§ Challenge
In the listing below, find the line with "def rad(d): return d*PI/180", then repeat exactly every line from the top through that one.

# Collected material start

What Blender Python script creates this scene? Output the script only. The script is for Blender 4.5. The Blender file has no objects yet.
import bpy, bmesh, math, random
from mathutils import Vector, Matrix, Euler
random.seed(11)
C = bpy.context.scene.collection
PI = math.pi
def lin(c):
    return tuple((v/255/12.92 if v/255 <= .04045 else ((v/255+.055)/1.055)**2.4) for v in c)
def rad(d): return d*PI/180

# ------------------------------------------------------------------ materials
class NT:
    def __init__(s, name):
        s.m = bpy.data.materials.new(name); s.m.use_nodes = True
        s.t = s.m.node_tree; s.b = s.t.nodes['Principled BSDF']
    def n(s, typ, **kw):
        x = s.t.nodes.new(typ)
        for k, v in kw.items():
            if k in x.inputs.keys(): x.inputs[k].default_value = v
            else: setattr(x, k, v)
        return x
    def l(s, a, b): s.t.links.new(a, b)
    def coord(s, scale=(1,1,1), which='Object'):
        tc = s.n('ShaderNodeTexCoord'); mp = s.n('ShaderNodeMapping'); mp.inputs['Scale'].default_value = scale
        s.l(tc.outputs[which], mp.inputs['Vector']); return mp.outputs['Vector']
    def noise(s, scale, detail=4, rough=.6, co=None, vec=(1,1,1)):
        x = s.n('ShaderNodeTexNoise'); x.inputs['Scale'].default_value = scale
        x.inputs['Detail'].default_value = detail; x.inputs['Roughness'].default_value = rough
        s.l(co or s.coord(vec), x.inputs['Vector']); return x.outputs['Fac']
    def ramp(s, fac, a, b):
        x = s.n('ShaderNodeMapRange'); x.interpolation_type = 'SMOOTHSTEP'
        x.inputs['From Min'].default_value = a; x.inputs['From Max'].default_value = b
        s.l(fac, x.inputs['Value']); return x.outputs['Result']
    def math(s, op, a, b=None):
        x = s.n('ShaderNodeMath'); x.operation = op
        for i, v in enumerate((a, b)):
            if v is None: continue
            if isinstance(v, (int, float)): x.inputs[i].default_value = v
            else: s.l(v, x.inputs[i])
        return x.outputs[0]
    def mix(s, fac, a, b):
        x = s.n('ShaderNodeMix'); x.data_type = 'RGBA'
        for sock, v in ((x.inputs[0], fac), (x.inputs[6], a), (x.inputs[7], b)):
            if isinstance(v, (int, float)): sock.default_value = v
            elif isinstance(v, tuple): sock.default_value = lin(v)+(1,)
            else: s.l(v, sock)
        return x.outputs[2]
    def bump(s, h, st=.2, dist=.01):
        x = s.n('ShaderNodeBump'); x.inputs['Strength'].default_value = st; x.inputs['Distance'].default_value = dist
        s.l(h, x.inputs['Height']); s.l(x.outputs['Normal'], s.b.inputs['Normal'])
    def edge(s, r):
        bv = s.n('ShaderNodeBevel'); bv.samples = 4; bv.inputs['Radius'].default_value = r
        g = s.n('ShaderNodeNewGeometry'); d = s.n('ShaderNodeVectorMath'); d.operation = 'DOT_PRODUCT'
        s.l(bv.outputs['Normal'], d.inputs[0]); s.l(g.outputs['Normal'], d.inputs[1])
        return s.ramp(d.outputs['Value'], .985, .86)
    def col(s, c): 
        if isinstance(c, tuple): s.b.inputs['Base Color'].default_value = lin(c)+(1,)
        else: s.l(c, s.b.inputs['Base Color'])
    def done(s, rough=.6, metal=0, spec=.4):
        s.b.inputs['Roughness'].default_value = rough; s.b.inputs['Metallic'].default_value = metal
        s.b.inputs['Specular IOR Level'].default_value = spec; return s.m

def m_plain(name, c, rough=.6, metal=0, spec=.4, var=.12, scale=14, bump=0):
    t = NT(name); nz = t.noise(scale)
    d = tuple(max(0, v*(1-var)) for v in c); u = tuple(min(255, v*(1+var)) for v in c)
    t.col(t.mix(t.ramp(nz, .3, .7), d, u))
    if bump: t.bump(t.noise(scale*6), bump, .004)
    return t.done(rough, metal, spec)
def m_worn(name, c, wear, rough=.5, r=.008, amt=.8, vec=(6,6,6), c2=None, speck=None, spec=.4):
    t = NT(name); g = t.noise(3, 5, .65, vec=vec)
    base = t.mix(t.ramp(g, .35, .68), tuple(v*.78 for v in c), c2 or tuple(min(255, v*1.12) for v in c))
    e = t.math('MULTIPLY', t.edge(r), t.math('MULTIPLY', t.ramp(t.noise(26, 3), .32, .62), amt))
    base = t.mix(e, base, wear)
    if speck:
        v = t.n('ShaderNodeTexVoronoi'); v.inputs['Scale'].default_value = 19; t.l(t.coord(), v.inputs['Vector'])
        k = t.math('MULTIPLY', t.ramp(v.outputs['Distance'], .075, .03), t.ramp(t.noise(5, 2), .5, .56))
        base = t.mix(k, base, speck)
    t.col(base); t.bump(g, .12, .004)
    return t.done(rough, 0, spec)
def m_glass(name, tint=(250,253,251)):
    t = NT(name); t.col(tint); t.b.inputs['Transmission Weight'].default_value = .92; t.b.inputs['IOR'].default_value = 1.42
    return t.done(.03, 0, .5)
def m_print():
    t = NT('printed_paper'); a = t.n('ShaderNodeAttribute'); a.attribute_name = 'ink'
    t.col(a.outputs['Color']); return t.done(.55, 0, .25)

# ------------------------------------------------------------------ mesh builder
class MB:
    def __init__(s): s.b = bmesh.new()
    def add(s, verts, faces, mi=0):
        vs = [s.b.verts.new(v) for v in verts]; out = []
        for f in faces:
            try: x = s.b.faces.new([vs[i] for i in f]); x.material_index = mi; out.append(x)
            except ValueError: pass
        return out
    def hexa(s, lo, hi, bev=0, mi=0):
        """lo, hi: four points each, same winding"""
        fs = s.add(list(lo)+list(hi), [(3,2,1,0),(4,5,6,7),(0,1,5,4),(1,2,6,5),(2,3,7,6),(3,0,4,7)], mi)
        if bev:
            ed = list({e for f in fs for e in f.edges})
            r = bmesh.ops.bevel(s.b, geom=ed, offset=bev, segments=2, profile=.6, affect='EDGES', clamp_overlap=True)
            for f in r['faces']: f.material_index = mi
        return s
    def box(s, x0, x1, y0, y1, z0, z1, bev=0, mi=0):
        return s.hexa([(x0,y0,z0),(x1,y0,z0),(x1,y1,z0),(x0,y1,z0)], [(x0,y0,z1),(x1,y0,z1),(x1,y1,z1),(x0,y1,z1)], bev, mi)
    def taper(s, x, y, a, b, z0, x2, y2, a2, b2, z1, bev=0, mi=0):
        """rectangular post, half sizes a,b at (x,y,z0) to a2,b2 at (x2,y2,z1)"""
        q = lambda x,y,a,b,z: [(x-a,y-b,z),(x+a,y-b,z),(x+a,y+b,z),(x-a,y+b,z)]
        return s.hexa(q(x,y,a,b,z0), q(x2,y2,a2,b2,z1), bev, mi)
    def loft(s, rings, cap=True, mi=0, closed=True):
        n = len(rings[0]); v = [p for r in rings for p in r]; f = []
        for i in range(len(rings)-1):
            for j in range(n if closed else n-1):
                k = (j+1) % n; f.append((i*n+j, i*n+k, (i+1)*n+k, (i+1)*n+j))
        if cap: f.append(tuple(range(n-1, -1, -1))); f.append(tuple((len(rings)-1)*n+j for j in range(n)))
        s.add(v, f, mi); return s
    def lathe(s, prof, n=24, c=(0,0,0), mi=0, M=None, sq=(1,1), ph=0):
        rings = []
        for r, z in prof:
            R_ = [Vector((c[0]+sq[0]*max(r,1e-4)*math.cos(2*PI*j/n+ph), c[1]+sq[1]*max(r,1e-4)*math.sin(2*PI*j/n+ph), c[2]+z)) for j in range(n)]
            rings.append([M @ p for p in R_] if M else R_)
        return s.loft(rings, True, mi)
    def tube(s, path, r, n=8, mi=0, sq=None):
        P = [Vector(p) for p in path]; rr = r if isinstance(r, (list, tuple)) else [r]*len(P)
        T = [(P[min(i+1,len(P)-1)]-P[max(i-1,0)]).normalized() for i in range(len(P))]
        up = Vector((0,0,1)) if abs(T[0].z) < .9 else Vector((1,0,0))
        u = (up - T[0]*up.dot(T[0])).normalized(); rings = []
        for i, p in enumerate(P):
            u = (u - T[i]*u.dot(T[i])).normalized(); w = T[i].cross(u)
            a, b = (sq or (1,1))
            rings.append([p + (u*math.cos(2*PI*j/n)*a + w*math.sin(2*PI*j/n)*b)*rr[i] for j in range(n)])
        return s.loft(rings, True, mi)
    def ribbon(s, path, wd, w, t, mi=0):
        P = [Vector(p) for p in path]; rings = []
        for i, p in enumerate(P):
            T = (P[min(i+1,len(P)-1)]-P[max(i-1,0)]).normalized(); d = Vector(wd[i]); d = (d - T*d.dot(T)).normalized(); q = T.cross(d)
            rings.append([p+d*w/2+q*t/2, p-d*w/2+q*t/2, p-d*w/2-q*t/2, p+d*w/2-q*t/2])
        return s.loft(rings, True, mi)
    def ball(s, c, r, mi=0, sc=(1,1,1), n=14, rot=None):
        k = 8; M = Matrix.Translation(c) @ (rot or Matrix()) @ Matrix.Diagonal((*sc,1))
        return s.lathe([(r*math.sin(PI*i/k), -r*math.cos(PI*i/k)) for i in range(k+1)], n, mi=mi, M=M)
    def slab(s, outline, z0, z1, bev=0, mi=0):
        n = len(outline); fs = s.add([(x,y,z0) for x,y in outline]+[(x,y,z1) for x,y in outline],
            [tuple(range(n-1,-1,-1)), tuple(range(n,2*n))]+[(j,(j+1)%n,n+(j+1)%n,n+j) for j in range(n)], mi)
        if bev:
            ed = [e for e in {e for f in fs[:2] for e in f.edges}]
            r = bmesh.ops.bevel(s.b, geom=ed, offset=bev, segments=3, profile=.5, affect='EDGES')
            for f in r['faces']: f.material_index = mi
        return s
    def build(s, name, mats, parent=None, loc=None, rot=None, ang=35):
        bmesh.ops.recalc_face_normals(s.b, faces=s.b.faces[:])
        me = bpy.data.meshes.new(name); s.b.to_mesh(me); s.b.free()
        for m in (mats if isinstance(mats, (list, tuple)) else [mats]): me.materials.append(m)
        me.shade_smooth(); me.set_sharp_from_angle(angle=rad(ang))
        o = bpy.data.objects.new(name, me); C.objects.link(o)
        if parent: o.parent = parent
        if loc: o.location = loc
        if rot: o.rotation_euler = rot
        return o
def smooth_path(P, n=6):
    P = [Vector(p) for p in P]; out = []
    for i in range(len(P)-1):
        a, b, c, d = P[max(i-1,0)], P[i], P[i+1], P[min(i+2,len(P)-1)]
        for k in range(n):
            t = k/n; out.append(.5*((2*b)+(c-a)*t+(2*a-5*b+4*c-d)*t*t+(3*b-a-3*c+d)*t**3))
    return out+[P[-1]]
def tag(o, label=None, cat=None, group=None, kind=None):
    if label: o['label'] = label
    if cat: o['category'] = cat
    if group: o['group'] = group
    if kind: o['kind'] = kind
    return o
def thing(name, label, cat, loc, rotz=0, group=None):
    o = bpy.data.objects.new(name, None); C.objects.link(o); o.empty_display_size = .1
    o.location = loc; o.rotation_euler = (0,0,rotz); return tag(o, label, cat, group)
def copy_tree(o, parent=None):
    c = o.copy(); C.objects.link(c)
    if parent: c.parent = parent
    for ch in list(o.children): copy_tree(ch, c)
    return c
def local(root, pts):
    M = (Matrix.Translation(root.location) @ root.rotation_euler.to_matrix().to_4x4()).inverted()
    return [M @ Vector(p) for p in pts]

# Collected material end

§ Solution to this problem
What Blender Python script creates this scene? Output the script only. The script is for Blender 4.5. The Blender file has no objects yet.
import bpy, bmesh, math, random
from mathutils import Vector, Matrix, Euler
random.seed(11)
C = bpy.context.scene.collection
PI = math.pi
def lin(c):
    return tuple((v/255/12.92 if v/255 <= .04045 else ((v/255+.055)/1.055)**2.4) for v in c)
def rad(d): return d*PI/180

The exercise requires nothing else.